» Short exercise: Print exactly those lines that run from the beginning of the data to the line bearing "cy.sample_clamp_indirect = 4.0", inclusive.

3D scene scripts:
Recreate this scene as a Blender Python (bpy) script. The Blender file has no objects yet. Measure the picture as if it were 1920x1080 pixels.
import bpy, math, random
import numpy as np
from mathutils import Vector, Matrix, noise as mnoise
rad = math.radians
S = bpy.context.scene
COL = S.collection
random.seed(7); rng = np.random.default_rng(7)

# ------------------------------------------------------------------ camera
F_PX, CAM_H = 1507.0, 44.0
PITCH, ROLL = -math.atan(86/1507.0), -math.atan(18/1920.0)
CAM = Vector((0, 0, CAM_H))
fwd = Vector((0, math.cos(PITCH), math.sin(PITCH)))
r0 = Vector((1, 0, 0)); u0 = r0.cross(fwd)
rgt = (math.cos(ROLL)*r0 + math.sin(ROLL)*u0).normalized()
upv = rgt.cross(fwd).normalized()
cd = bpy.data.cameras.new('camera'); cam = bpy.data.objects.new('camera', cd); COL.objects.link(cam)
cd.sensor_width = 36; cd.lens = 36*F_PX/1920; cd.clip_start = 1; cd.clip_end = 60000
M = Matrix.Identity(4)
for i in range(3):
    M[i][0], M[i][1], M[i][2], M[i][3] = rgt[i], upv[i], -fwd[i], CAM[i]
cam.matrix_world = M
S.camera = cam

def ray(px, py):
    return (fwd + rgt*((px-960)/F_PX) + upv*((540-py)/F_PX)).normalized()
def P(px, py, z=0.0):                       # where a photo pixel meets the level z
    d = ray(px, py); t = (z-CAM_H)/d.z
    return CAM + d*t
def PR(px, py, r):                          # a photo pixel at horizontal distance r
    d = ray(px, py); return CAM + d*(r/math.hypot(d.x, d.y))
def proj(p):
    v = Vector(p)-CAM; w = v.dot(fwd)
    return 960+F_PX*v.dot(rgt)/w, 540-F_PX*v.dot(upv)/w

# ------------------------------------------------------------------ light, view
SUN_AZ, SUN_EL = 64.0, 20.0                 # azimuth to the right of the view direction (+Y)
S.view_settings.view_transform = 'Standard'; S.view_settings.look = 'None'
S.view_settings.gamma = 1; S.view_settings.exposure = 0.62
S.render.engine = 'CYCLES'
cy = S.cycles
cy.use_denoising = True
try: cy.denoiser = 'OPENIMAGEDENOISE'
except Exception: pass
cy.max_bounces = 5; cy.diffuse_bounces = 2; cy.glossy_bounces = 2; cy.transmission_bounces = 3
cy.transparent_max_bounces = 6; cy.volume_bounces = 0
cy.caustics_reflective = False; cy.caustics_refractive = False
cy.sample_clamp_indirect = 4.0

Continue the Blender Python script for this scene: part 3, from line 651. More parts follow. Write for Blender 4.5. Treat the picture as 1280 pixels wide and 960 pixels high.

» The answer:
Recreate this scene as a Blender Python (bpy) script. The Blender file has no objects yet. Measure the picture as if it were 1920x1080 pixels.
import bpy, math, random
import numpy as np
from mathutils import Vector, Matrix, noise as mnoise
rad = math.radians
S = bpy.context.scene
COL = S.collection
random.seed(7); rng = np.random.default_rng(7)

# ------------------------------------------------------------------ camera
F_PX, CAM_H = 1507.0, 44.0
PITCH, ROLL = -math.atan(86/1507.0), -math.atan(18/1920.0)
CAM = Vector((0, 0, CAM_H))
fwd = Vector((0, math.cos(PITCH), math.sin(PITCH)))
r0 = Vector((1, 0, 0)); u0 = r0.cross(fwd)
rgt = (math.cos(ROLL)*r0 + math.sin(ROLL)*u0).normalized()
upv = rgt.cross(fwd).normalized()
cd = bpy.data.cameras.new('camera'); cam = bpy.data.objects.new('camera', cd); COL.objects.link(cam)
cd.sensor_width = 36; cd.lens = 36*F_PX/1920; cd.clip_start = 1; cd.clip_end = 60000
M = Matrix.Identity(4)
for i in range(3):
    M[i][0], M[i][1], M[i][2], M[i][3] = rgt[i], upv[i], -fwd[i], CAM[i]
cam.matrix_world = M
S.camera = cam

def ray(px, py):
    return (fwd + rgt*((px-960)/F_PX) + upv*((540-py)/F_PX)).normalized()
def P(px, py, z=0.0):                       # where a photo pixel meets the level z
    d = ray(px, py); t = (z-CAM_H)/d.z
    return CAM + d*t
def PR(px, py, r):                          # a photo pixel at horizontal distance r
    d = ray(px, py); return CAM + d*(r/math.hypot(d.x, d.y))
def proj(p):
    v = Vector(p)-CAM; w = v.dot(fwd)
    return 960+F_PX*v.dot(rgt)/w, 540-F_PX*v.dot(upv)/w

# ------------------------------------------------------------------ light, view
SUN_AZ, SUN_EL = 64.0, 20.0                 # azimuth to the right of the view direction (+Y)
S.view_settings.view_transform = 'Standard'; S.view_settings.look = 'None'
S.view_settings.gamma = 1; S.view_settings.exposure = 0.62
S.render.engine = 'CYCLES'
cy = S.cycles
cy.use_denoising = True
try: cy.denoiser = 'OPENIMAGEDENOISE'
except Exception: pass
cy.max_bounces = 5; cy.diffuse_bounces = 2; cy.glossy_bounces = 2; cy.transmission_bounces = 3
cy.transparent_max_bounces = 6; cy.volume_bounces = 0
cy.caustics_reflective = False; cy.caustics_refractive = False
cy.sample_clamp_indirect = 4.0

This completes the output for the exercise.